● Problem to solve:
Print the listing from its top line through the line containing "SC.camera = cam", nothing more, and leave out the pictures.

● Data:
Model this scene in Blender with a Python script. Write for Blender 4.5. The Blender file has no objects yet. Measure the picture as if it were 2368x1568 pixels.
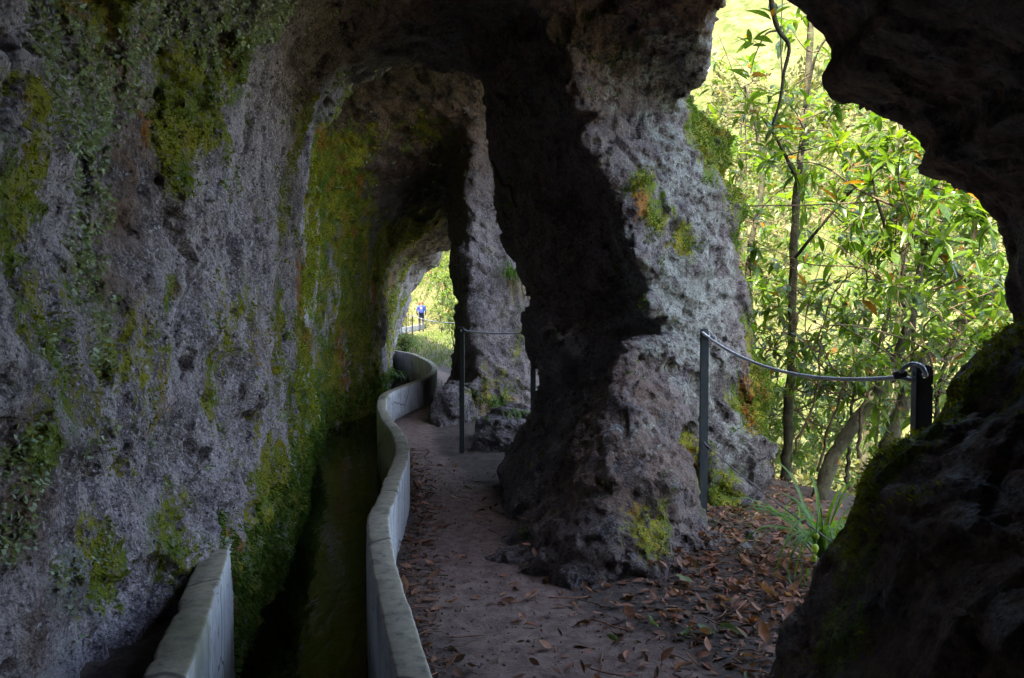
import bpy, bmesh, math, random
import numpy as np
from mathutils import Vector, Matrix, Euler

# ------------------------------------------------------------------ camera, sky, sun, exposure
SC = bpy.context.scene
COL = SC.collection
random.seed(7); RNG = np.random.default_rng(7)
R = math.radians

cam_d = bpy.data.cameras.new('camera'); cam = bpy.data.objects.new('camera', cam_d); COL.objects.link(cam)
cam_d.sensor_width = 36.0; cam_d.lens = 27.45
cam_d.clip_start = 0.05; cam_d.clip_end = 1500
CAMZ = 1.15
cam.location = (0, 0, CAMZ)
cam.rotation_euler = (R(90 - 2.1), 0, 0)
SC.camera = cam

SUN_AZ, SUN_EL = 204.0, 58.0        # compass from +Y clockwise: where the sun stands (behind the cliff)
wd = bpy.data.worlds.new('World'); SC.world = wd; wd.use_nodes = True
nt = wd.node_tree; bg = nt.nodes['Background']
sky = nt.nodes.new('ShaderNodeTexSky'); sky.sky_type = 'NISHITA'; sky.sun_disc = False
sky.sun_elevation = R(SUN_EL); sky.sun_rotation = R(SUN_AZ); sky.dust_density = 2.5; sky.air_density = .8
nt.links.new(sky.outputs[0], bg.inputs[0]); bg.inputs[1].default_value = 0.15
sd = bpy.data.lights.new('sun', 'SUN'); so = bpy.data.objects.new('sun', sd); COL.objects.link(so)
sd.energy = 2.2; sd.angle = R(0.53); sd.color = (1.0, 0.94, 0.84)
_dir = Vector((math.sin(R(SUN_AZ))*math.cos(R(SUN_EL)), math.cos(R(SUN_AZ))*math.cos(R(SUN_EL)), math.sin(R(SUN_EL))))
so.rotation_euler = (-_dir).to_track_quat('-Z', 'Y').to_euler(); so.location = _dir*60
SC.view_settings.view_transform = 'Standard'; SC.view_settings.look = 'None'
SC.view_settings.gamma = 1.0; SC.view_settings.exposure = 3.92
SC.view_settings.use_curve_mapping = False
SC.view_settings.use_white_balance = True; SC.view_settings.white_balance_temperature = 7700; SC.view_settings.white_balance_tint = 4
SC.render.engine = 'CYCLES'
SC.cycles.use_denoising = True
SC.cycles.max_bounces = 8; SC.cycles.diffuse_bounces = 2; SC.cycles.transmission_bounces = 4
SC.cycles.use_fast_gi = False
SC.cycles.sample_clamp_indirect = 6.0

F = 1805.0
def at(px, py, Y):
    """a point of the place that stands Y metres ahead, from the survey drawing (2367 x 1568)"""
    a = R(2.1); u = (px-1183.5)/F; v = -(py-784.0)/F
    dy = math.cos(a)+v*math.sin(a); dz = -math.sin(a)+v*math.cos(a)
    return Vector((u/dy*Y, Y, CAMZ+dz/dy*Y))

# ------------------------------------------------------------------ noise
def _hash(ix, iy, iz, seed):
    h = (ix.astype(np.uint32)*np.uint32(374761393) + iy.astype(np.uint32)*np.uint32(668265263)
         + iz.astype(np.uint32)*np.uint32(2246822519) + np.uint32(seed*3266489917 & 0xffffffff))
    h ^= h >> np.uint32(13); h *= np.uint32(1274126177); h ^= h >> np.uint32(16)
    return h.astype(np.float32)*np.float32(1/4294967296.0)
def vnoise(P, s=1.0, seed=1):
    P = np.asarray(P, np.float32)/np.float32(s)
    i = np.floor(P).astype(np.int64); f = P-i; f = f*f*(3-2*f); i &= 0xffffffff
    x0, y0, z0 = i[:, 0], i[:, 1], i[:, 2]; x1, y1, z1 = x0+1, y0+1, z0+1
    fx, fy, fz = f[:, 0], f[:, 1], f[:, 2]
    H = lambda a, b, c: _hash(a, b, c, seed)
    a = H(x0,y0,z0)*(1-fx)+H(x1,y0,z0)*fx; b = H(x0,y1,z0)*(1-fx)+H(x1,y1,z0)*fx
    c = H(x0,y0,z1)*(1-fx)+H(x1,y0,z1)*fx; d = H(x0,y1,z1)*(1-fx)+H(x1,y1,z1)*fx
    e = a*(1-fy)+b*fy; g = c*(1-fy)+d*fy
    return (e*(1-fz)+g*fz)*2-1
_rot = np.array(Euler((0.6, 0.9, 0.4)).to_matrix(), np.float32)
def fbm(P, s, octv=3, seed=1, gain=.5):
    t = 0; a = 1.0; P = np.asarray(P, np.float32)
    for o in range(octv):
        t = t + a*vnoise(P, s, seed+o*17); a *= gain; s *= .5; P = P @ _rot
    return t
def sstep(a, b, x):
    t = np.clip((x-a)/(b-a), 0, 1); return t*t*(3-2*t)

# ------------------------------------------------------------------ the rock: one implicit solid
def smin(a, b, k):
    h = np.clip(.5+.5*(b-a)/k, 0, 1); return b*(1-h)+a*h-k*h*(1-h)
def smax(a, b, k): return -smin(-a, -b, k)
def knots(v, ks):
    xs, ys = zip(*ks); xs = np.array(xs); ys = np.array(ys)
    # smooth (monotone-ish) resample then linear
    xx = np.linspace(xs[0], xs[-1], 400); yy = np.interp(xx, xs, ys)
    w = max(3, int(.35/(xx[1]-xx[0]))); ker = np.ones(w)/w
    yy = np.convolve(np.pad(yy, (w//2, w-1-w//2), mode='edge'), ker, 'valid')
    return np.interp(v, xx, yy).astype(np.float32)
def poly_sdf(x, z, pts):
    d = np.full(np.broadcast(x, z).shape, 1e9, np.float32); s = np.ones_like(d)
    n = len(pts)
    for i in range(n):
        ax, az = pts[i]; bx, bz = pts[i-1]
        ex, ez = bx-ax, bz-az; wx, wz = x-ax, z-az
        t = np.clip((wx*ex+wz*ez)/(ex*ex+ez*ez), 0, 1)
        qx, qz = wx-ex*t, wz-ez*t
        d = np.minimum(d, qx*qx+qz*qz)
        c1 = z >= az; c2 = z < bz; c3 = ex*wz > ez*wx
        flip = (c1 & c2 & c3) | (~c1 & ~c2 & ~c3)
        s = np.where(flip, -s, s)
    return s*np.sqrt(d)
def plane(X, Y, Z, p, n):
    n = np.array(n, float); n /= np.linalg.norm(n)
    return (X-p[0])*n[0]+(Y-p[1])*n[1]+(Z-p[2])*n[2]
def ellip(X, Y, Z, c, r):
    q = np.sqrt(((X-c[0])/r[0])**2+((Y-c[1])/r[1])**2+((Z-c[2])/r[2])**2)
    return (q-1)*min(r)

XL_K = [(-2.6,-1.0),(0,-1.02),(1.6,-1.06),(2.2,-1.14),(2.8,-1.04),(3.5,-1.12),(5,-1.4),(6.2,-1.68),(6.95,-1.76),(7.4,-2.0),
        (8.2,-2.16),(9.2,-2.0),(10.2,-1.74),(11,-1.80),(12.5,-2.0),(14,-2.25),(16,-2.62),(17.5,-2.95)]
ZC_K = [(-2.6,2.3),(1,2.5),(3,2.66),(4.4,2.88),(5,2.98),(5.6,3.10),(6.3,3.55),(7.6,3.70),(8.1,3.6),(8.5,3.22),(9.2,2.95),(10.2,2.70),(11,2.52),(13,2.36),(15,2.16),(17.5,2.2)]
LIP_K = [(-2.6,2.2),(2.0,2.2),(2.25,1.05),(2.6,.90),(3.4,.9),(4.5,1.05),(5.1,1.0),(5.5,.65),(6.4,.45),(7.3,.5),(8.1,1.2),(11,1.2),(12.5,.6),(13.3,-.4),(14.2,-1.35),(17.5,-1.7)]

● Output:
Model this scene in Blender with a Python script. Write for Blender 4.5. The Blender file has no objects yet. Measure the picture as if it were 2368x1568 pixels.
import bpy, bmesh, math, random
import numpy as np
from mathutils import Vector, Matrix, Euler

# ------------------------------------------------------------------ camera, sky, sun, exposure
SC = bpy.context.scene
COL = SC.collection
random.seed(7); RNG = np.random.default_rng(7)
R = math.radians

cam_d = bpy.data.cameras.new('camera'); cam = bpy.data.objects.new('camera', cam_d); COL.objects.link(cam)
cam_d.sensor_width = 36.0; cam_d.lens = 27.45
cam_d.clip_start = 0.05; cam_d.clip_end = 1500
CAMZ = 1.15
cam.location = (0, 0, CAMZ)
cam.rotation_euler = (R(90 - 2.1), 0, 0)
SC.camera = cam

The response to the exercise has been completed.